I'd like to say that all of this losing and negativity motivated us to work harder, to really dedicate ourselves to proving all the doubters wrong. But in reality, we just turned ourselves into the joke that everyone else saw us as. We goofed off in practice. We didn't study hard outside of practice to learn our assignments. We rolled our eyes at our coaches, who we were pretty sure didn't know anything more about winning than we did, and only marginally more about football in general.

It would have been easy for the 2008 Cougars to follow the same path. After all, losing is just easier. But these guys, apparently, don't care much for losing rather -- than accept their lot or dismiss their overbearing coaches, the players who were left dedicated themselves in a way that hasn't been seen in Pullman in some time to getting fitter, faster and stronger in the offseason.

Normally, I don't place much stock in such reports. Players will routinely show up to camp proclaiming to be in "the best shape of their lives," only to be the same unproductive guys they were the season before. And while I had heard rumblings about this so-called commitment to the program from our players, I very much had an "I'll believe it when I see it" attitude.

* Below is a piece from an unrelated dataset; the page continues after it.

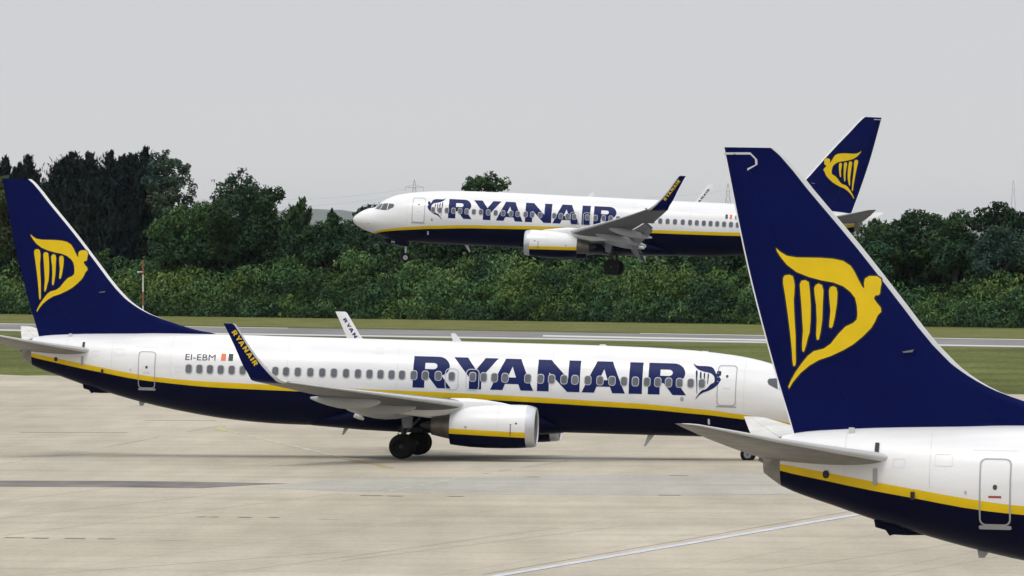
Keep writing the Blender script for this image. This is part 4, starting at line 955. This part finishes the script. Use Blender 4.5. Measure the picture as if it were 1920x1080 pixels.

I'm here to tell you -- I haven't yet seen it, but I'm pretty sure I believe it.

I've grown to respect and trust Vince Grippi as a reporter. He's someone who isn't given to hyperbole and can be counted on to speak the truth in his reporting. Remember, he was the guy last season who said the only chance the Cougs had to be competitive was if they made it through camp -- and the season -- healthy. They didn't, and they weren't.

This fall? Even Grippi has gone out on record and said he thinks the players look noticeably stronger and more physical. He also said there hasn't been a lot of dedicated running at the first couple of practices because the players are so well conditioned from their offseason workouts.

Does this newfound strength and conditioning mean we're suddenly going to be setting our sights on a bowl game this year? No. But that's not the point.

A lot of people spent a lot of time questioning whether Wulff was the right guy for this job after the debacle of last season. Personally, I never thought he should be fired, but it's no secret that I wasn't exactly happy with how some things went down. And Wulff may yet prove that he's just not a good enough football coach to see this rebuilding job through to fruition.

But do not, under any circumstances, minimize what Wulff and his staff were able to accomplish with the players this offseason. That he was able to get the players to not just buy in to the plan, but step up and lead the plan themselves in the wake of last season's debacle tells me all I need to know about Wulff's ability to motivate his guys. The strength and conditioning might not make a huge difference in the results on the field -- there's just too much of a lack of talent and depth at too many positions -- but getting the players to buy what he's selling is a major victory in and of itself. It will make a difference in the future as the program is restocked with Pac-10 talent.

That, my friends, is real, tangible progress. Even if this team can't win more than three or four games, I'm becoming more and more convinced that this team is going to surprise people with its competitiveness this season and be knocking on the door of a bowl game by 2010.